Paul wrote: “For the word of the cross is folly to those who are perishing, but to us who are being saved it is the power of God” (I Cor. 1:18). He continues a few verses later: “For Jews demand signs and Greeks seek wisdom, but we preach Christ crucified, a stumbling block to Jews and folly to Gentiles, but to those who are called, both Jews and Greeks, Christ the power of God and the wisdom of God. (I Cor. 1:22-24). The world cannot visualize the cross being or possessing power, it is weakness to the world.  They ask often, “How could God die on a cross?”  It is inconceivable to the world.

However, it was on the cross that Jesus magnified “the power of God and the wisdom of God (I Cor. 1:24).

One of the earliest Christian hymns to Christ sings of this strange disgrace: “He who hung the earth hangs there, he who fixed the heavens is fixed there, he who made all things fast is made fast upon the tree, the Master has been insulted, God has been murdered. … O strange murder, strange crime! The Master has been treated in unseemly fashion, his body naked, and not even deemed worthy of covering. [From Melito’s Homily on the Passion, quoted in Martin Hengel, Crucifixion in the Ancient World and the Folly of the Message of the Cross (Philadelphia: Fortress, 1977), p. 21].

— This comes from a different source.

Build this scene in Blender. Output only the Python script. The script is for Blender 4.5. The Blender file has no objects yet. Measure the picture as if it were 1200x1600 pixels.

What a picture of powerlessness! How can the power of God be displayed in this way?  While the world sees failure, we are to see fulfillment. This must be the powerless Son of David, who through sufferings gains power, as the Psalm says toward its end:

“All the ends of the earth shall remember and turn to the Lord, and all the families of the nations shall worship before you.  For kingship belongs to the Lord, and he rules over the nations” (Psalm 22:27, 28).  While the world mocks and laughs at Jesus hanging on the cross, it is “He who sits in the heavens [that] laughs.” Yahweh laughs “in derision” as through the cross he has set up his “King on Zion,” on his “holy hill” (Psalm 2:4, 6).

Jesus demonstrated His power by destroying the need for the earthly Temple in which the Jews took such pride.  Matthew tells us “And behold, the curtain of the temple was torn in two, from top to bottom.”  The Hebrew writer then summarized this by writing: “For Christ has entered, not into holy places made with hands, which are copies of the true things, but into heaven itself, now to appear in the presence of God on our behalf. Nor was it to offer himself repeatedly, as the high priest enters the holy places every year with blood not his own, for then he would have had to suffer repeatedly since the foundation of the world. But as it is, he has appeared once for all at the end of the ages to put away sin by the sacrifice of himself” (Heb. 9:24-26).

Why do you think that God, the Son, stayed on that cruel cross?  He had the power to come down and stop His terrible suffering.  He didn’t have to experience the awful ridiculing, taunting, and blaspheming from those who were watching His death.  There  was Jesus’ last great temptation.” How would he use His power—for Himself or for others? Will He turn a stone into bread? Will he grasp for the kingdoms of the world? Will he worship Satan? Will he fly from the cross or stay on it?

No, He stayed on the cross because He loved us more than Himself.  He stayed on the cross so His blood could be poured out and used to wash us from our sins (Eph. 1:7).  Try to imagine what God, the Father, was experiencing at that very moment.  Despite their heartache and heartbreak Jesus stayed on the cross for you and me.  I cannot pen these words without shedding tears in appreciation for what they did for us.

It is almost inconceivable that believers who frequently meditate on Jesus’ suffering on their behalf could exalt themselves or quarrel with each other. Paul’s response to the problems of 1 Cor 1:10-17 is found in I Cor. 1:18-2:5. The power of the cross is also realized in the efforts of Jesus to bring people together in one body (Eph. 2:14-16).  I do not want to stand before God in the day of judgment having caused division among Christians.

Yes, let the world ridicule the death of my Savior hanging on the cross, I will allow my tears to flow and to try to obey His divine will so I may live with Him in eternity in His Father’s house (John 14:1-3) by His Power.